The ‘Lather, Rinse, Repeat’ model for understanding the copyright licensing paradox

Since the season of “he said she said” in copyright licensing is now in full bloom, I thought it wise to reveal a model I have developed for understanding the copyright licensing paradox.

To be clear, the paradox is not that the parties involved don’t understand this model.  The paradox leads to confusion over the right wrench to throw into the machine to make the model stop.

The model:

Note: The following steps can be performed in any order.  In particular, steps One and Two are often performed in reverse order. 

Step One

One party wants to obtain a license for as small a fee as plausible, under the most flexible of terms. The other party wants to grant a license for as large a fee as plausible, under the most stringent of terms.

Step Two

One party accuses the other of benefitting from copyright infringement and holding down the work of creators. The other party accuses the one of benefiting from innovation infringement impingement and holding up the work of technologists.

Step Three

One party claims the dollars on the table are too large, but pays.

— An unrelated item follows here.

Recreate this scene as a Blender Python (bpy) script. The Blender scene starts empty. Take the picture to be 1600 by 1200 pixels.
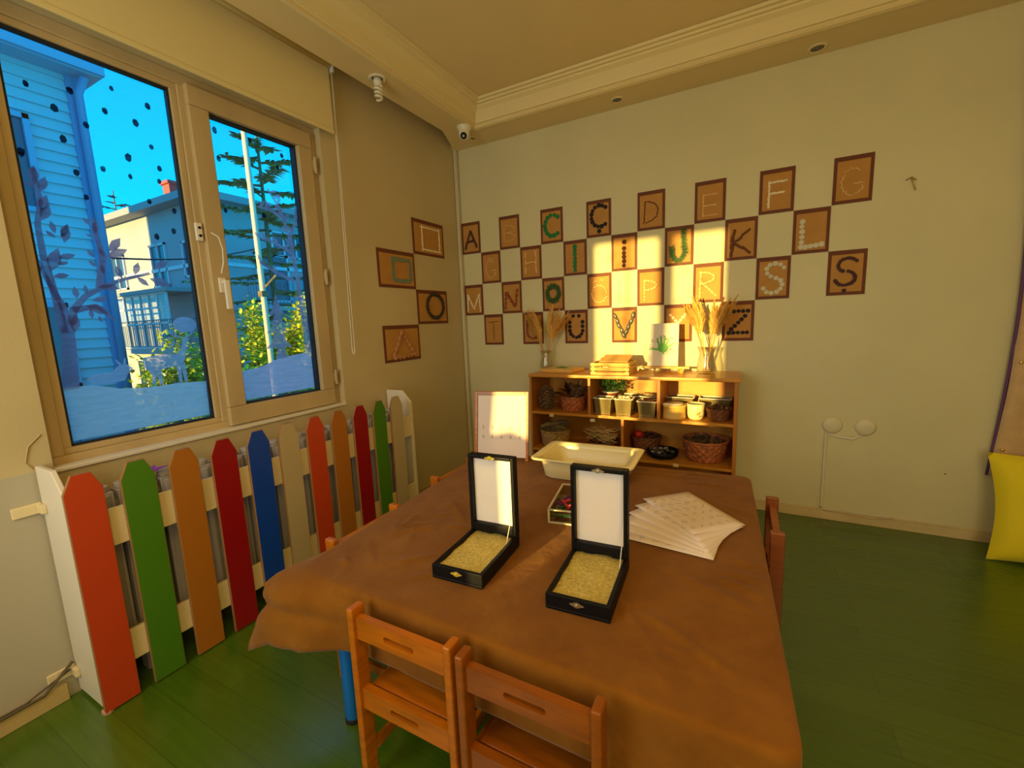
import bpy, bmesh, math, random
from mathutils import Vector, Matrix, Quaternion
R = math.radians
PI = math.pi
random.seed(7)
SC = bpy.context.scene
COL = SC.collection

# ------------------------------------------------------------------ camera
CAM = Vector((2.4806, -3.6555, 1.5061))
yaw, pit, rol = 0.4934, -0.1446, -0.0399
fw = Vector((-math.sin(yaw)*math.cos(pit), math.cos(yaw)*math.cos(pit), math.sin(pit)))
r0 = Vector((math.cos(yaw), math.sin(yaw), 0)); u0 = r0.cross(fw)
rt = r0*math.cos(rol) + u0*math.sin(rol); up = -r0*math.sin(rol) + u0*math.cos(rol)
cd = bpy.data.cameras.new('camera'); cam = bpy.data.objects.new('camera', cd); COL.objects.link(cam)
cd.sensor_width = 36; cd.lens = 675.36*36/1600; cd.clip_start = .05; cd.clip_end = 200
m = Matrix.Identity(4)
for i in range(3):
    m[i][0] = rt[i]; m[i][1] = up[i]; m[i][2] = -fw[i]; m[i][3] = CAM[i]
cam.matrix_world = m
SC.camera = cam
SC.view_settings.view_transform = 'Standard'
SC.view_settings.look = 'None'
SC.view_settings.exposure = 0.0
SC.view_settings.gamma = 1.0
SC.view_settings.use_curve_mapping = False

# ------------------------------------------------------------------ world sky
W = bpy.data.worlds.new('sky'); SC.world = W; W.use_nodes = True
nt = W.node_tree; nt.nodes.clear()
o_ = nt.nodes.new('ShaderNodeOutputWorld'); bg = nt.nodes.new('ShaderNodeBackground')
tc = nt.nodes.new('ShaderNodeTexCoord'); sx = nt.nodes.new('ShaderNodeSeparateXYZ'); rp = nt.nodes.new('ShaderNodeValToRGB')
nt.links.new(tc.outputs['Generated'], sx.inputs[0]); nt.links.new(sx.outputs['Z'], rp.inputs[0])
nt.links.new(rp.outputs[0], bg.inputs[0]); nt.links.new(bg.outputs[0], o_.inputs[0])
e = rp.color_ramp.elements
e[0].position = 0.0; e[0].color = (0.02, .72, 1.15, 1)
e[1].position = .75; e[1].color = (0.02, .28, .80, 1)
x_ = e.new(.22); x_.color = (0.0, .55, 1.05, 1)
x_ = e.new(.40); x_.color = (0.0, .41, .95, 1)
bg.inputs[1].default_value = 1.5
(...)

The other party claims the dollars on the table are too small, but accepts payment.

Lather, rinse, repeat.

The above models plays out ad infinitum for a few very simple reasons:

(A) Both parties have different interpretations of key concepts., such as “plausible,” “flexible,” and “stringent.”

(B) Both parties are correct. Most new technologies can and do “infringe” upon copyrights.  Most licensing deals will “infringe”  “impinge” upon innovation in some way.

(C) Speaks for itself… pure paradox.